Two years later, in the 1996 annual report, Wal-Mart's CEO explained to shareholders that the operation in Canada was generating an operating profit and had achieved a 40 percent share of the market in only its second year of operation. It was already generating enough cash to fund its own expansion.

In 2006 Wal-Mart started making a big push in fresh grocery, following the game plan it used in its U.S. supercenters. "We waited a while before we brought in fresh, to make sure we got the general merchandise business right," said Alex Roberton, director of corporate affairs for Wal-Mart Canada.

In the recent past, the formula hasn't always generated profitable growth. That's what Sherk meant about "two stories." Now Wal-Mart is in a battle with tough competitors like Loblaws, though its position has been improving.

After a six-quarter losing streak of declining same-store sales, it's now been three quarters with comparable-store sales growth for Wal-Mart in Canada.

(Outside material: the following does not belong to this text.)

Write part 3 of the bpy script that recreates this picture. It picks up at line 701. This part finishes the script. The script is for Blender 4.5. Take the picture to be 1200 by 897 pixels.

Roberton said Wal-Mart's best opportunities in 2015 lie in fresh grocery and e-commerce.

Now with Target quitting the market, of course, the retailing landscape in Canada will change once again. The store sites now controlled by Target are up for grabs, but Roberton declined to discuss whether his company wanted any of them. It's hard to imagine Wal-Mart could possibly want them all.

If it did take some store sites, however, it would know how to make money with them. Unlike Target, it has a long track record of doing that in Canada.